When a stacked spectrum of colours stretched across the sky above parts of central and western Pennsylvania in early July, Joe Murgo missed it. He was in Italy with his family. Perhaps that was fitting. The sight, visible across at least four counties spanning 40 or 50 miles, looked a little like a rainbow cookie from an Italian-American pastry shop — red, yellow, green, a riff on the colours of the Italian flag. It was a familiar kind of sight, but appeared on a sunny day with wispy clouds. Many onlookers found it baffling.
When he returned home, Murgo, the chief meteorologist at local TV station WTAJ, wasn’t surprised that stories and pictures of the stack made their way to him. During the 20 years he has been at the station, he’s seen a lot of weather over Pennsylvania. This particular phenomenon isn’t especially unusual, he says, but it never seems to stop intriguing people. “The number one comment is, ‘Hey, how are we getting this? There’s no rain,’” he says. “‘The sky is blue — how could there be a rainbow?’”
The answer is that it isn’t a rainbow. The stack of colours is known as a circumhorizon (or circumhorizontal) arc — or sometimes, a “firebow.”
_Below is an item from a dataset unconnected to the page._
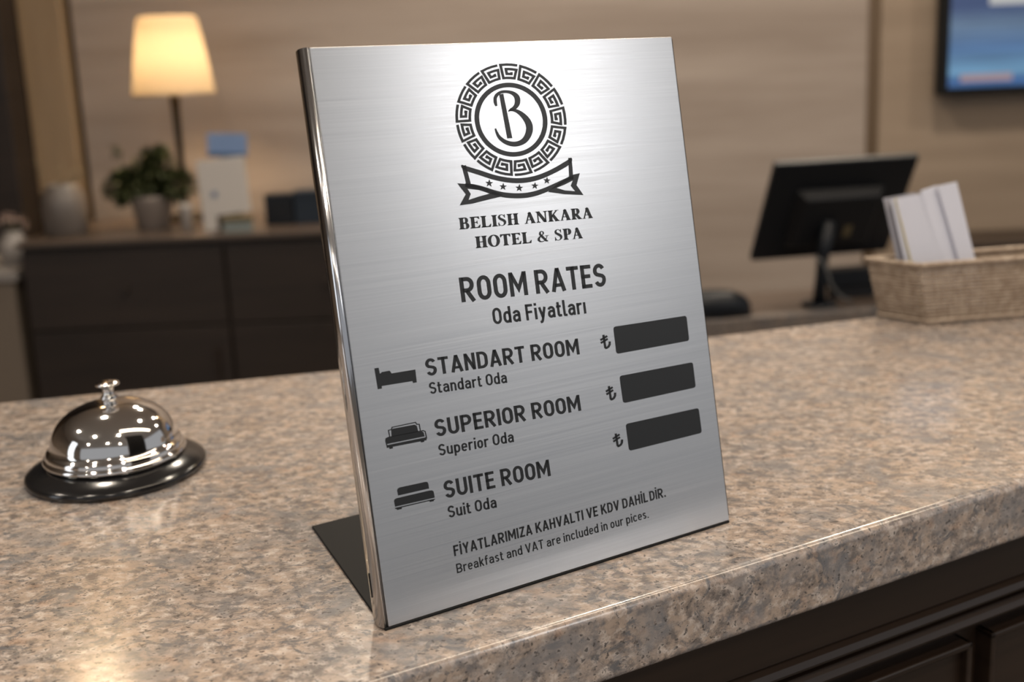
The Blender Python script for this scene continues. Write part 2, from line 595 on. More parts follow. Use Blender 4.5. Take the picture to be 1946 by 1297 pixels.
def sans(ch, t):
    h = t / 2
    T, Bm = 1 - h, h
    S = []

    def st(p, c=False, w=None):
        S.extend(stroke(p, w or t, c))

    def oval(x0, y0, x1, y1):
        r = (x1 - x0) / 2
        ry = min((y1 - y0) / 2, r * 1.25)
        st(arc(x1 - r, y1 - ry, r, ry, 0, 180, 12) + arc(x0 + r, y0 + ry, r, ry, 180, 360, 12), True)
    w = 0.58
    l, r = h, w - h
    if ch == 'O':
        oval(l, Bm, r, T)
    elif ch == 'R' or ch == 'P' or ch == 'B':
        st([(l, 0), (l, 1)])
        q = 0.27
        m0 = 0.46
        st([(l, T), (r - 0.2, T)] + arc(r - 0.2, (T + m0) / 2, 0.2, (T - m0) / 2, 90, -90, 10) + [(l, m0)])
        if ch == 'R':
            st([(w * 0.45, m0), (w - h * 0.7, 0)])
            w += 0.02
        if ch == 'B':
            st([(r - 0.18, m0)] + arc(r - 0.17, (m0 + Bm) / 2, 0.2, (m0 - Bm) / 2, 90, -90, 10) + [(l, Bm)])
            w += 0.02
    elif ch == 'M':
        w = 0.76
        r = w - h
        st([(l, 0), (l, 1)])
        st([(r, 0), (r, 1)])
        st([(l + 0.01, 1 - h * 0.6), (w / 2, 0.30), (r - 0.01, 1 - h * 0.6)], w=t * 0.95)
    elif ch == 'A':
        w = 0.64
        st([(h * 0.9, 0), (w / 2, 1 - h * 0.15)])
        st([(w - h * 0.9, 0), (w / 2, 1 - h * 0.15)])
        st([(0.15, 0.27), (w - 0.15, 0.27)], w=t * 0.9)
        S.append([(w / 2 - h, 0.86), (w / 2 + h, 0.86), (w / 2 + h * 0.8, 1), (w / 2 - h * 0.8, 1)])
    elif ch == 'T':
        w = 0.54
        st([(0, T), (w, T)])
        st([(w / 2, 0), (w / 2, 1)])
    elif ch == 'E' or ch == 'F':
        w = 0.48
        st([(l, 0), (l, 1)])
        st([(0, T), (w, T)])
        st([(0, 0.51), (w - 0.05, 0.51)])
        if ch == 'E':
            st([(0, Bm), (w, Bm)])
    elif ch == 'L':
        w = 0.47
        st([(l, 0), (l, 1)])
        st([(0, Bm), (w, Bm)])
    elif ch in 'Iİ':
        w = t
        st([(h, 0), (h, 1)])
        if ch == 'İ':
            st([(h, 1.10), (h, 1.24)])
    elif ch == 'H':
        st([(l, 0), (l, 1)])
        st([(r, 0), (r, 1)])
        st([(l, 0.51), (r, 0.51)])
    elif ch == 'N':
        st([(l, 0), (l, 1)])
        st([(r, 0), (r, 1)])
        st([(l, 1 - h * 0.5), (r, h * 0.5)])
    elif ch == 'D':
        rr = 0.24
        st([(l, Bm), (l, T), (r - rr, T)] + arc(r - rr, T - 0.27, rr, 0.27, 90, 0, 6) + arc(r - rr, Bm + 0.27, rr, 0.27, 0, -90, 6), True)
    elif ch == 'U':
        rx = (r - l) / 2
        st([(l, 1)] + arc(l + rx, Bm + rx * 1.15, rx, rx * 1.15, 180, 360, 12) + [(r, 1)])
    elif ch == 'V':
        w = 0.62
        st([(h * 0.9, 1), (w / 2, h * 0.15)])
        st([(w - h * 0.9, 1), (w / 2, h * 0.15)])
        S.append([(w / 2 - h, 0.14), (w / 2 + h, 0.14), (w / 2 + h * 0.8, 0), (w / 2 - h * 0.8, 0)])
    elif ch == 'Y':
        w = 0.6
        st([(h * 0.9, 1), (w / 2, 0.42)])
        st([(w - h * 0.9, 1), (w / 2, 0.42)])
        st([(w / 2, 0), (w / 2, 0.46)])
    elif ch == 'K':
        w = 0.60
        st([(l, 0), (l, 1)])
        st([(l, 0.36), (w - h, 1)])
        st([(w * 0.42, 0.56), (w - h * 0.6, 0)])
    elif ch == 'Z':
        w = 0.52
        st([(0.02, T), (w, T)])
        st([(0, Bm), (w, Bm)])
        st([(h * 1.2, Bm), (w - h * 1.2, T)])
    elif ch == 'S':
        w = 0.56
        r = w - h
        c = w / 2
        rx = (r - l) / 2
        p = arc(c, T - 0.235, rx, 0.235, 25, 180, 12)
        p += [(l + 0.015, T - 0.31), (l + 0.08, T - 0.38), (c, 0.505), (r - 0.08, Bm + 0.385), (r - 0.015, Bm + 0.32)]
        p += arc(c, Bm + 0.245, rx, 0.245, 0, -155, 12)
        st(p)
    elif ch == '.':
        w = t * 1.1
        st([(w / 2, 0), (w / 2, t * 1.1)], w=t * 1.1)
    elif ch in 'ad':
        w = 0.50
        r = w - h
        xt = XH - h
        if ch == 'd':
            st([(r, 0), (r, 1.02)])
            oval(l, Bm, r, xt)
        else:
            rx = (r - l) / 2
            st([(l + 0.01, xt - 0.13)] + arc(w / 2, xt - rx, rx, rx, 155, 0, 9)[0:] + [(r, 0)])
            st([(r, 0.40), (w / 2, 0.42)] + arc(l + 0.14, 0.40 / 2 + h / 2, 0.14, 0.42 / 2 - h / 2, 90, 270, 8) + [(w / 2, Bm), (r, Bm + 0.09)])
    elif ch in 'ceo':
        w = 0.48
        r = w - h
        xt = XH - h
        rx = (r - l) / 2
        if ch == 'o':
            oval(l, Bm, r, xt)
        elif ch == 'c':
            st(arc(w / 2, xt - rx, rx, rx, 20, 180, 9) + arc(w / 2, Bm + rx, rx, rx, 180, 340, 9))
        else:
            st([(l, 0.37), (r, 0.37)] + arc(w / 2, xt - rx, rx, rx, 0, 180, 9) + arc(w / 2, Bm + rx, rx, rx, 180, 325, 9), w=t * 0.95)
    elif ch in 'iı':
        w = t
        st([(h, 0), (h, XH)])
        if ch == 'i':
            st([(h, 0.86), (h, 1.02)])
    elif ch == 'l':
        w = t * 1.5
        st([(h, 1.02), (h, 0.12), (h + 0.03, 0.07), (w + 0.03, 0.055)])
    elif ch in 'nr':
        w = 0.48 if ch == 'n' else 0.36
        r = w - h
        xt = XH - h
        st([(l, 0), (l, XH)])
        if ch == 'n':
            rx = (r - l) / 2
            st([(l, xt - 0.12)] + arc(w / 2, xt - rx, rx, rx, 160, 0, 8) + [(r, 0)])
        else:
            st([(l, xt - 0.14)] + arc(l + 0.2, xt - 0.16, 0.19, 0.16, 150, 80, 5) + [(w, xt - 0.01)])
    elif ch == 'u':
        w = 0.48
        r = w - h
        rx = (r - l) / 2
        st([(r, 0), (r, XH)])
        st([(l, XH)] + arc(w / 2, Bm + rx, rx, rx, 180, 340, 8) + [(r, Bm + 0.12)])
    elif ch == 'p':
        w = 0.50
        r = w - h
        st([(l, -0.24), (l, XH)])
        oval(l, Bm, r, XH - h)
    elif ch == 'y':
        w = 0.50
        st([(h * 0.9, XH), (w / 2 + 0.01, 0.06)])
        st([(w - h * 0.9, XH), (w / 2 - 0.03, -0.08), (w / 2 - 0.09, -0.18), (0.06, -0.2)])
    elif ch in 'tf':
        w = 0.33
        x = 0.12
        if ch == 't':
            st([(x, 0.93), (x, 0.15), (x + 0.05, 0.075), (x + 0.12, Bm), (w, Bm)])
        else:
            st([(x, 0), (x, 0.84), (x + 0.04, 0.93), (x + 0.12, 1.02 - h), (w, 1.02 - h)])
        st([(0, XH - h), (w - 0.02, XH - h)], w=t * 0.9)
    elif ch == 'k':
        w = 0.47
        st([(l, 0), (l, 1.02)])
        st([(l, 0.27), (w - h, XH)])
        st([(w * 0.38, 0.42), (w - h * 0.8, 0)])
    elif ch == 's':
        w = 0.44
        r = w - h
        c = w / 2
        rx = (r - l) / 2
        xt = XH - h
        st(arc(c, xt - 0.15, rx, 0.15, 30, 180, 8) + [(l + 0.03, 0.46), (c, 0.375), (r - 0.03, 0.30)] + arc(c, Bm + 0.155, rx, 0.155, 0, -150, 8))
    elif ch == '₺':
        w = 0.66
        st([(0.26, 1.0), (0.26, h)])
        st([(0.24, h)] + [(0.36, h * 1.0), (0.50, 0.14), (0.60, 0.27), (0.64, 0.48)])
        st([(0.0, 0.47), (0.52, 0.68)], w=t * 0.9)
        st([(0.0, 0.67), (0.52, 0.88)], w=t * 0.9)
    return w, S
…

Though the word “arc” implies a degree of swoopiness, a firebow looks more like a flat band than a rainbow’s signature semicircle. These stunners form differently, too. You might see a rainbow when sunlight rushes past you from behind and strikes water droplets (from rain, fog, or a hose) in front of you. Firebows, on the other hand, form when the sun is fairly high in the sky — more than 58 degrees above the horizon — and sunlight refracts off of the ice crystals in high-altitude clouds. Arranged just so, the ice crystals in faraway cirrus clouds behave like “tiny little prisms,” according to NASA, scattering light and producing the not-quite-fiery show.
Firebows aren’t the only colourful potential residents of a sunny sky. So-called iridescent clouds have similar hues, but those appear more diffuse and swirly. If what you’re seeing seems tidy and organized, chances are good you’re seeing a firebow.
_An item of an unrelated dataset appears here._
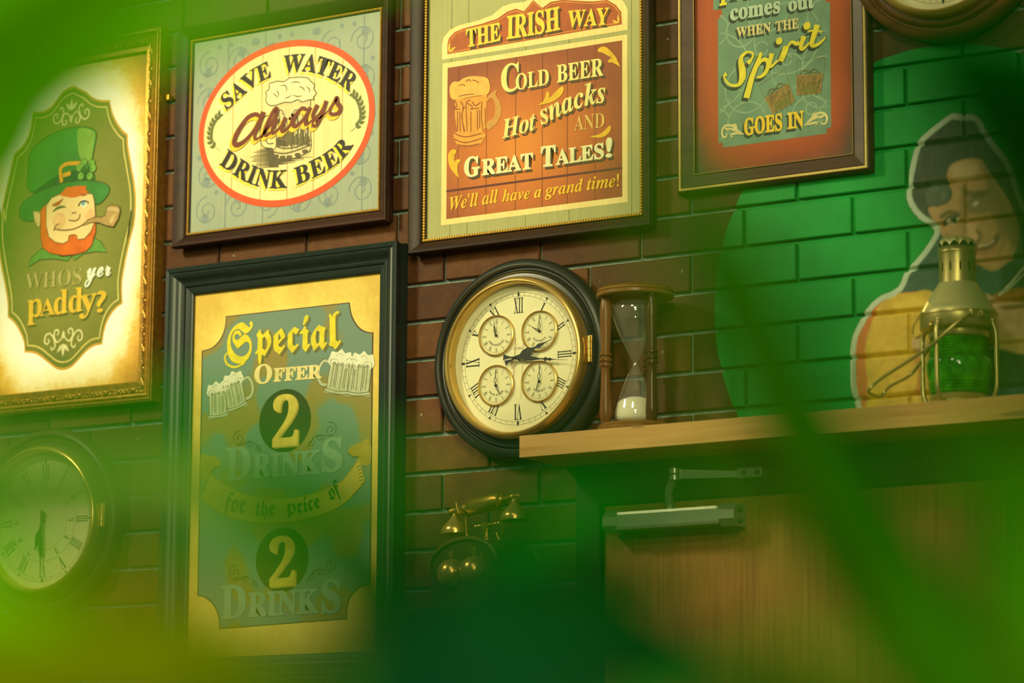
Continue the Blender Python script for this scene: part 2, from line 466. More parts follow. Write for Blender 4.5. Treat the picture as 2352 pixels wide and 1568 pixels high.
def tile_shelf():
    d = MB()
    za, zb = at(1192.5, 1050.4, -0.172).z, at(1192.5, 1000.6, -0.172).z
    xa = at(1192.5, 1050.4, -0.172).x
    d.box(xa, 1.62, -0.172, 0.0, za, zb, 0.0012)
    m, nt, b = nmat('oak_board')
    v = coords(nt, (3, 60, 60)); f = noi(nt, v, 1.2, 6, 0.6); v2 = coords(nt, (1.2, 8, 14)); f2 = noi(nt, v2, 1.3, 3, 0.5)
    c = ramp(nt, mth(nt, 'ADD', mth(nt, 'MULTIPLY', f, 0.55), mth(nt, 'MULTIPLY', f2, 0.45)), [(0.34, srgb('9c6f30')), (0.5, srgb('b98d47')), (0.66, srgb('cba059'))])
    crack = ramp(nt, noi(nt, coords(nt, (5, 20, 34)), 1.6, 2, 0.3), [(0.705, (0, 0, 0, 1)), (0.73, (1, 1, 1, 1))])
    nt.links.new(mixc(nt, mth(nt, 'MULTIPLY', crack, 0.55), c, srgb('5b3f1c')), b.inputs['Base Color'])
    b.inputs['Roughness'].default_value = 0.5; bump(nt, b, f, 0.1, 0.001)
    s = d.build('wall_shelf', m)
    tag(s, 'thick oak wall shelf carrying the hourglass and the green lantern', 'shelf')
    return xa, za, zb
SH_X, SH_B, SH_T = tile_shelf()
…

The likelihood of laying eyes on one varies by time of year and location. In order for sunlight to strike the ice crystals at the right angle, the sun has to be in a particular position, one that’s more likely in months when the sun climbs highest. In the Northern Hemisphere, that makes the phenomenon most likely in the summer. Murgo says he often spies something like them from ski lifts in the winter — actually circumzenithal arcs, a type of halo that looks like a belly-up rainbow. (And beautifully jumbled iridescent clouds can be spotted year-round.) In general, according to the Cloud Appreciation Society, people in lower latitudes stand the best chance of spotting firebows. At latitudes above 56 degrees north, the sun doesn’t rise to the occasion, meaning that skywatchers around St. Petersburg, much of Quebec, and most of Alaska (not to mention their more-northerly neighbors) are out of luck.
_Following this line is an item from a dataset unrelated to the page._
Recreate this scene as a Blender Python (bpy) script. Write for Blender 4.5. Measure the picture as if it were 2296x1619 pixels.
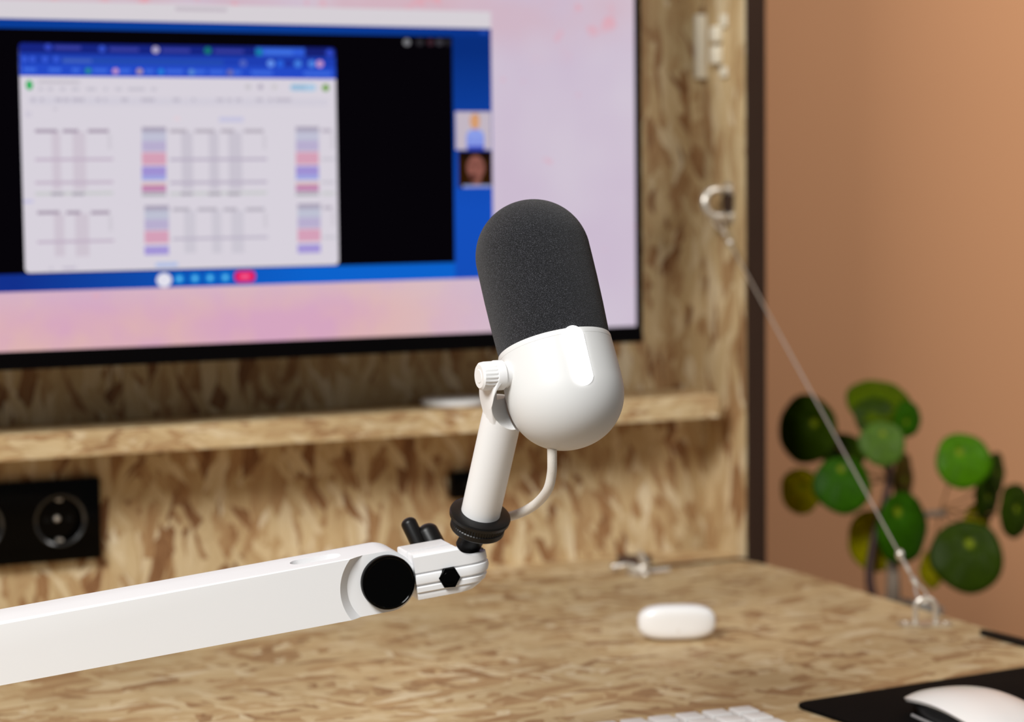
import bpy, bmesh, math, random
from mathutils import Vector, Matrix
random.seed(4)
for o in list(bpy.data.objects): bpy.data.objects.remove(o)
SC = bpy.context.scene; COL = SC.collection
PI = math.pi
def V(*a): return Vector(a)

# ------------------------------------------------------------------ camera
W, H, FPX = 2296, 1619, 5000.0
CAM = V(0, 0, 0.3553)
yaw, pitch, roll = (math.radians(a) for a in (24.7, 4.57, -0.61))
FW = V(math.sin(yaw)*math.cos(pitch), math.cos(yaw)*math.cos(pitch), -math.sin(pitch))
R0 = V(math.cos(yaw), -math.sin(yaw), 0); U0 = R0.cross(FW)
RT = R0*math.cos(roll) + U0*math.sin(roll)
UP = U0*math.cos(roll) - R0*math.sin(roll)
BK = -FW
cd = bpy.data.cameras.new('camera'); cam = bpy.data.objects.new('camera', cd); COL.objects.link(cam)
cam.matrix_world = Matrix(((RT.x, UP.x, BK.x, CAM.x), (RT.y, UP.y, BK.y, CAM.y), (RT.z, UP.z, BK.z, CAM.z), (0, 0, 0, 1)))
cd.sensor_fit = 'HORIZONTAL'; cd.sensor_width = 36; cd.lens = FPX/W*36
cd.clip_start = 0.05; cd.clip_end = 50
cd.dof.use_dof = True; cd.dof.focus_distance = 1.225; cd.dof.aperture_fstop = 6.3
SC.camera = cam

# ------------------------------------------------------------------ world, lights, exposure
wd = bpy.data.worlds.new('world'); SC.world = wd; wd.use_nodes = True
bg = wd.node_tree.nodes['Background']; bg.inputs[0].default_value = (1.0, 0.98, 0.95, 1); bg.inputs[1].default_value = 0.21
def area(name, loc, target, size, power, col, sy=None):
    l = bpy.data.lights.new(name, 'AREA'); l.energy = power; l.color = col
    l.shape = 'RECTANGLE'; l.size = size; l.size_y = sy or size
    o = bpy.data.objects.new(name, l); COL.objects.link(o); o.location = loc
    o.rotation_euler = (Vector(target)-Vector(loc)).to_track_quat('-Z', 'Y').to_euler()
    return o
area('key_softbox', (-0.95, 0.1, 1.7), (0.75, 1.6, 0.2), 0.8, 70, (0.995, 1, 0.99))
fl = area('fill_softbox', (1.9, 0.3, 1.6), (1.9, 2.2, 0.85), 0.8, 9.5, (1, 0.97, 0.94)); fl.data.spread = math.radians(95)
SC.view_settings.view_transform = 'Standard'; SC.view_settings.look = 'None'
SC.view_settings.exposure = 0.0; SC.view_settings.gamma = 1.0; SC.view_settings.use_curve_mapping = False

# ------------------------------------------------------------------ helpers
def ray(x, y): return FW + RT*((x-W/2)/FPX) - UP*((y-H/2)/FPX)
def at(x, y, d): return CAM + ray(x, y)*d
def hit(x, y, ax, v):
    r = ray(x, y); t = (v-CAM[ax])/r[ax]; return CAM + r*t
def lin(c):
    c = c/255.0
    return c/12.92 if c <= 0.04045 else ((c+0.055)/1.055)**2.4
def rgb(r, g, b): return (lin(r), lin(g), lin(b), 1)
def mat(name, col, rough=0.5, metal=0.0, emit=0.0, coat=0.0, spec=None, sub=0.0, bump=None, vary=None):
    m = bpy.data.materials.new(name); m.use_nodes = True
    nt = m.node_tree; b = nt.nodes['Principled BSDF']
    b.inputs['Base Color'].default_value = col; b.inputs['Roughness'].default_value = rough
    b.inputs['Metallic'].default_value = metal; b.inputs['Coat Weight'].default_value = coat
    if spec is not None: b.inputs['Specular IOR Level'].default_value = spec
    if emit: b.inputs['Emission Color'].default_value = col; b.inputs['Emission Strength'].default_value = emit
    if sub: b.inputs['Subsurface Weight'].default_value = sub; b.inputs['Subsurface Radius'].default_value = (.003, .002, .0015)
    tc = nt.nodes.new('ShaderNodeTexCoord')
    if vary:
        n = nt.nodes.new('ShaderNodeTexNoise'); n.inputs['Scale'].default_value = vary[0]; n.inputs['Detail'].default_value = 3
        nt.links.new(tc.outputs['Object'], n.inputs['Vector'])
        mx = nt.nodes.new('ShaderNodeMix'); mx.data_type = 'RGBA'
        nt.links.new(n.outputs['Fac'], mx.inputs['Factor'])
        mx.inputs['A'].default_value = tuple(c*(1-vary[1]) for c in col[:3])+(1,); mx.inputs['B'].default_value = tuple(min(1, c*(1+vary[1])) for c in col[:3])+(1,)
        nt.links.new(mx.outputs['Result'], b.inputs['Base Color'])
    if bump:
        n = nt.nodes.new('ShaderNodeTexNoise'); n.inputs['Scale'].default_value = bump[0]; n.inputs['Detail'].default_value = 2
        nt.links.new(tc.outputs['Object'], n.inputs['Vector'])
        bp = nt.nodes.new('ShaderNodeBump'); bp.inputs['Strength'].default_value = bump[1]; bp.inputs['Distance'].default_value = bump[2]
        nt.links.new(n.outputs['Fac'], bp.inputs['Height']); nt.links.new(bp.outputs['Normal'], b.inputs['Normal'])
    return m
def glow(name, col, strength=1.0):
    m = bpy.data.materials.new(name); m.use_nodes = True; nt = m.node_tree
    for n in list(nt.nodes): nt.nodes.remove(n)
    e = nt.nodes.new('ShaderNodeEmission'); e.inputs[0].default_value = col; e.inputs[1].default_value = strength
    o = nt.nodes.new('ShaderNodeOutputMaterial'); nt.links.new(e.outputs[0], o.inputs[0]); return m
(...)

Firebows sometimes stick around longer than a rainbow, Murgo says, especially when thunderstorms’ thick clouds don’t sweep past and cover them up. To determine whether you might be able to spot one, you can calculate the sun’s altitude near you and hope for the right conditions to arrive. Or you can scrap that and just treat the sky like a pastry case, passing your eyes over it in search of a colourful treat of one kind or another.